Which lines hold the string "scene"? Copy every one of them.

● PROVIDED DATA:
════════════════

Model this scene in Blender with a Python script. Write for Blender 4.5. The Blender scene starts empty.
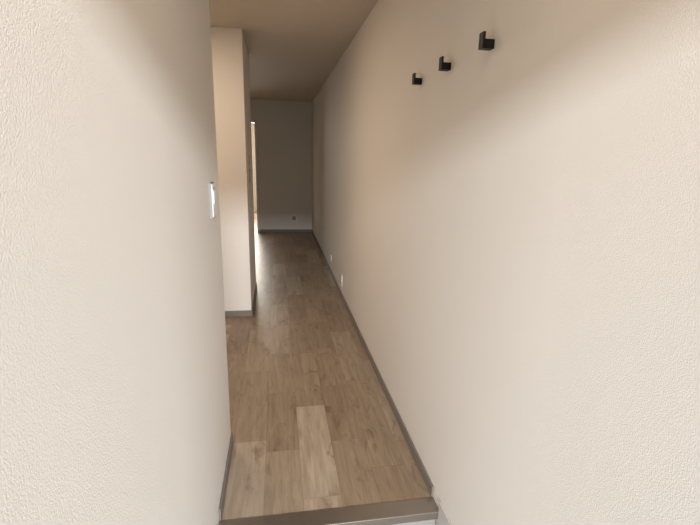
import bpy, bmesh, math
from mathutils import Matrix, Vector
sc=bpy.context.scene
sc.view_settings.view_transform='Standard'
XR=.645; XL=-.255; YF=8.27; CZ=2.39; YD=-.75; XO=-1.5; GZ=-.12
PY=3.80

# ---------- materials ----------
def lin(c): return tuple(((v/255)/12.92 if v/255<=.04045 else ((v/255+.055)/1.055)**2.4) for v in c)+(1,)
def mat(name,col,rough=.6,metal=0,bump=0,scale=200,var=0.0,spec=.4,dist=.003):
    m=bpy.data.materials.new(name); m.use_nodes=True; nt=m.node_tree; N=nt.nodes; L=nt.links
    b=N['Principled BSDF']; b.inputs['Roughness'].default_value=rough; b.inputs['Metallic'].default_value=metal
    b.inputs['Specular IOR Level'].default_value=spec
    tc=N.new('ShaderNodeTexCoord')
    n=N.new('ShaderNodeTexNoise'); n.inputs['Scale'].default_value=3; n.inputs['Detail'].default_value=4
    L.new(tc.outputs['Object'],n.inputs['Vector'])
    r=N.new('ShaderNodeMixRGB'); c=lin(col); r.inputs[1].default_value=tuple(v*(1-var) for v in c[:3])+(1,); r.inputs[2].default_value=tuple(min(1,v*(1+var)) for v in c[:3])+(1,)
    L.new(n.outputs['Fac'],r.inputs[0]); L.new(r.outputs[0],b.inputs['Base Color'])
    if bump:
        k=N.new('ShaderNodeTexNoise'); k.inputs['Scale'].default_value=scale; k.inputs['Detail'].default_value=2; k.inputs['Roughness'].default_value=.6
        L.new(tc.outputs['Object'],k.inputs['Vector'])
        bp=N.new('ShaderNodeBump'); bp.inputs['Strength'].default_value=bump; bp.inputs['Distance'].default_value=dist
        L.new(k.outputs['Fac'],bp.inputs['Height']); L.new(bp.outputs[0],b.inputs['Normal'])
    return m
M_wall=mat('wallpaper',(226,221,214),.75,bump=.42,scale=330,var=.01,spec=.2,dist=.002)
M_ceil=mat('ceiling_paper',(200,189,175),.85,bump=.3,scale=200,var=.01,spec=.2)
M_base=mat('baseboard_taupe',(122,115,108),.5,var=.03)
M_basew=mat('entry_baseboard',(190,187,183),.5,var=.02)
M_riser=mat('riser_grey',(152,147,142),.5,var=.03)
M_white=mat('white_plastic',(236,235,233),.35,var=.01)
M_grey=mat('grey_plastic',(150,148,146),.4,var=.01)
M_dark=mat('slot_dark',(30,30,30),.5)
M_black=mat('matte_black_metal',(10,10,12),.5,metal=.1,bump=.05,scale=400)
M_tile=mat('entry_tile',(175,171,166),.5,bump=.2,scale=60,var=.08)
M_nose=mat('steel_nosing',(155,147,138),.28,metal=.85,bump=.1,scale=200,var=.2)
M_conc=mat('exterior_concrete',(110,108,105),.8,bump=.2,scale=40,var=.08)
M_door=mat('door_white',(228,225,220),.4,var=.01)

def floor_mat():
    m=bpy.data.materials.new('wood_floor'); m.use_nodes=True; nt=m.node_tree; N=nt.nodes; L=nt.links; b=N['Principled BSDF']
    tc=N.new('ShaderNodeTexCoord'); sp=N.new('ShaderNodeSeparateXYZ'); L.new(tc.outputs['Object'],sp.inputs[0])
    def ma(op,a,bv=None,c=None):
        n=N.new('ShaderNodeMath'); n.operation=op
        for i,v in enumerate((a,bv,c)):
            if v is None: continue
            if isinstance(v,(int,float)): n.inputs[i].default_value=v
            else: L.new(v,n.inputs[i])
        return n.outputs[0]
    W=.165
    xs=ma('DIVIDE',ma('ADD',sp.outputs[0],5.03),W); row=ma('FLOOR',xs)
    wn=N.new('ShaderNodeTexWhiteNoise'); wn.noise_dimensions='1D'; L.new(row,wn.inputs['W'])
    wl=N.new('ShaderNodeTexWhiteNoise'); wl.noise_dimensions='1D'; L.new(ma('ADD',row,53.7),wl.inputs['W'])
    ys=ma('ADD',ma('DIVIDE',sp.outputs[1],ma('ADD',ma('MULTIPLY',wl.outputs['Value'],.45),.5)),ma('MULTIPLY',wn.outputs['Value'],7.0)); col=ma('FLOOR',ys)
    cv=N.new('ShaderNodeCombineXYZ'); L.new(row,cv.inputs[0]); L.new(col,cv.inputs[1])
    w2=N.new('ShaderNodeTexWhiteNoise'); w2.noise_dimensions='2D'; L.new(cv.outputs[0],w2.inputs['Vector'])
    gv=N.new('ShaderNodeCombineXYZ')
    L.new(ma('MULTIPLY',sp.outputs[0],11),gv.inputs[0]); L.new(ma('MULTIPLY',sp.outputs[1],1.0),gv.inputs[1]); L.new(ma('MULTIPLY',w2.outputs['Value'],30),gv.inputs[2])
    g=N.new('ShaderNodeTexNoise'); g.inputs['Scale'].default_value=3.0; g.inputs['Detail'].default_value=8; g.inputs['Roughness'].default_value=.68; g.inputs['Distortion'].default_value=.6
    L.new(gv.outputs[0],g.inputs['Vector'])
    kv=N.new('ShaderNodeCombineXYZ')
    L.new(ma('MULTIPLY',sp.outputs[0],7),kv.inputs[0]); L.new(ma('MULTIPLY',sp.outputs[1],3.2),kv.inputs[1]); L.new(ma('MULTIPLY',w2.outputs['Value'],17),kv.inputs[2])
    k=N.new('ShaderNodeTexNoise'); k.inputs['Scale'].default_value=1.4; k.inputs['Detail'].default_value=7; k.inputs['Roughness'].default_value=.6; k.inputs['Distortion'].default_value=1.2
    L.new(kv.outputs[0],k.inputs['Vector'])
    kr=N.new('ShaderNodeValToRGB'); kr.color_ramp.elements[0].position=.55; kr.color_ramp.elements[0].color=(0,0,0,1); kr.color_ramp.elements[1].position=.74; kr.color_ramp.elements[1].color=(1,1,1,1)
    L.new(k.outputs['Fac'],kr.inputs[0])
    pr=N.new('ShaderNodeValToRGB'); e=pr.color_ramp.elements
    e[0].position=0; e[0].color=lin((138,118,98)); e[1].position=1; e[1].color=lin((174,157,138))
    a=e.new(.45); a.color=lin((149,130,109)); a=e.new(.8); a.color=lin((158,140,120))
    L.new(w2.outputs['Value'],pr.inputs[0])
    gr=N.new('ShaderNodeValToRGB'); gr.color_ramp.elements[0].position=.3; gr.color_ramp.elements[0].color=(.66,.63,.60,1); gr.color_ramp.elements[1].position=.68; gr.color_ramp.elements[1].color=(1.1,1.1,1.1,1)
    L.new(g.outputs['Fac'],gr.inputs[0])
    m1=N.new('ShaderNodeMixRGB'); m1.blend_type='MULTIPLY'; m1.inputs[0].default_value=1; L.new(pr.outputs[0],m1.inputs[1]); L.new(gr.outputs[0],m1.inputs[2])
    m2=N.new('ShaderNodeMixRGB'); m2.inputs[2].default_value=lin((84,62,46)); L.new(ma('MULTIPLY',kr.outputs[0],.7),m2.inputs[0]); L.new(m1.outputs[0],m2.inputs[1])
    fx=ma('FRACT',xs); fy=ma('FRACT',ys)
    sx=ma('LESS_THAN',ma('MINIMUM',fx,ma('SUBTRACT',1,fx)),.007); sy=ma('LESS_THAN',ma('MINIMUM',fy,ma('SUBTRACT',1,fy)),.0015)
    s=ma('MAXIMUM',sx,sy)
    m3=N.new('ShaderNodeMixRGB'); m3.inputs[2].default_value=lin((90,72,58)); L.new(ma('MULTIPLY',s,.35),m3.inputs[0]); L.new(m2.outputs[0],m3.inputs[1])
    L.new(m3.outputs[0],b.inputs['Base Color'])
    b.inputs['Roughness'].default_value=.38; b.inputs['Specular IOR Level'].default_value=.4
    bp=N.new('ShaderNodeBump'); bp.inputs['Strength'].default_value=.12; bp.inputs['Distance'].default_value=.002
    L.new(g.outputs['Fac'],bp.inputs['Height']); L.new(bp.outputs[0],b.inputs['Normal'])
    return m
M_floor=floor_mat()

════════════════

● RESPONSE:
Model this scene in Blender with a Python script. Write for Blender 4.5. The Blender scene starts empty.
sc=bpy.context.scene